__Given material__:
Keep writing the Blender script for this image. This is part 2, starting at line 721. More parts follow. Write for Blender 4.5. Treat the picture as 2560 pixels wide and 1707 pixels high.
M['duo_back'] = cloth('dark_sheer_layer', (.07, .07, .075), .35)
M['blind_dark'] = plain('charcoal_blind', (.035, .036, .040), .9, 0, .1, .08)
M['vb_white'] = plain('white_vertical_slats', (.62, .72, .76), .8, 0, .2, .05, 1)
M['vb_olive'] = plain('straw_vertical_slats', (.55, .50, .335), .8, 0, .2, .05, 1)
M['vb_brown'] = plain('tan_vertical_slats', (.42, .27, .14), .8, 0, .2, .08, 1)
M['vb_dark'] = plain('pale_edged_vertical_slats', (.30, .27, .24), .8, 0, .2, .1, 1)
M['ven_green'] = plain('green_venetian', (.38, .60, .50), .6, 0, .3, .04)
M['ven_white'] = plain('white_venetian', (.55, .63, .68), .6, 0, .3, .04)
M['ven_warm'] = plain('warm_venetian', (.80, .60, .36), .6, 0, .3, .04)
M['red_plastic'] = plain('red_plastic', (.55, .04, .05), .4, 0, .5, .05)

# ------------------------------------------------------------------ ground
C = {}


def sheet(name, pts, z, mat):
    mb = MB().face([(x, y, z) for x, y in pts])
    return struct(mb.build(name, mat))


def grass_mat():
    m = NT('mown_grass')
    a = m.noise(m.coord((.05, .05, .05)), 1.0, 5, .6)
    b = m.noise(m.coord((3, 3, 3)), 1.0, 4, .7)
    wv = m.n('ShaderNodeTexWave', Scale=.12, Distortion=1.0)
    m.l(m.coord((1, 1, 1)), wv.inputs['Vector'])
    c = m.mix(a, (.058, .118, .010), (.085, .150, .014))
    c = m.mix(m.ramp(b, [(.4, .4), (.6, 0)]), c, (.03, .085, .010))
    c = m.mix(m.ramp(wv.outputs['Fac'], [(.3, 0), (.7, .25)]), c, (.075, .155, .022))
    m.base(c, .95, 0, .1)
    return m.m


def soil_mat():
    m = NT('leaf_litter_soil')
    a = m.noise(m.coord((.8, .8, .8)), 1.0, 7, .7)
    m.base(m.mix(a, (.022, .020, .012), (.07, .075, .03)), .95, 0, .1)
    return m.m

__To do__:
Type the whole listing again, unaltered.

__Solution for this exercise__:
Keep writing the Blender script for this image. This is part 2, starting at line 721. More parts follow. Write for Blender 4.5. Treat the picture as 2560 pixels wide and 1707 pixels high.
M['duo_back'] = cloth('dark_sheer_layer', (.07, .07, .075), .35)
M['blind_dark'] = plain('charcoal_blind', (.035, .036, .040), .9, 0, .1, .08)
M['vb_white'] = plain('white_vertical_slats', (.62, .72, .76), .8, 0, .2, .05, 1)
M['vb_olive'] = plain('straw_vertical_slats', (.55, .50, .335), .8, 0, .2, .05, 1)
M['vb_brown'] = plain('tan_vertical_slats', (.42, .27, .14), .8, 0, .2, .08, 1)
M['vb_dark'] = plain('pale_edged_vertical_slats', (.30, .27, .24), .8, 0, .2, .1, 1)
M['ven_green'] = plain('green_venetian', (.38, .60, .50), .6, 0, .3, .04)
M['ven_white'] = plain('white_venetian', (.55, .63, .68), .6, 0, .3, .04)
M['ven_warm'] = plain('warm_venetian', (.80, .60, .36), .6, 0, .3, .04)
M['red_plastic'] = plain('red_plastic', (.55, .04, .05), .4, 0, .5, .05)

# ------------------------------------------------------------------ ground
C = {}


def sheet(name, pts, z, mat):
    mb = MB().face([(x, y, z) for x, y in pts])
    return struct(mb.build(name, mat))


def grass_mat():
    m = NT('mown_grass')
    a = m.noise(m.coord((.05, .05, .05)), 1.0, 5, .6)
    b = m.noise(m.coord((3, 3, 3)), 1.0, 4, .7)
    wv = m.n('ShaderNodeTexWave', Scale=.12, Distortion=1.0)
    m.l(m.coord((1, 1, 1)), wv.inputs['Vector'])
    c = m.mix(a, (.058, .118, .010), (.085, .150, .014))
    c = m.mix(m.ramp(b, [(.4, .4), (.6, 0)]), c, (.03, .085, .010))
    c = m.mix(m.ramp(wv.outputs['Fac'], [(.3, 0), (.7, .25)]), c, (.075, .155, .022))
    m.base(c, .95, 0, .1)
    return m.m


def soil_mat():
    m = NT('leaf_litter_soil')
    a = m.noise(m.coord((.8, .8, .8)), 1.0, 7, .7)
    m.base(m.mix(a, (.022, .020, .012), (.07, .075, .03)), .95, 0, .1)
    return m.m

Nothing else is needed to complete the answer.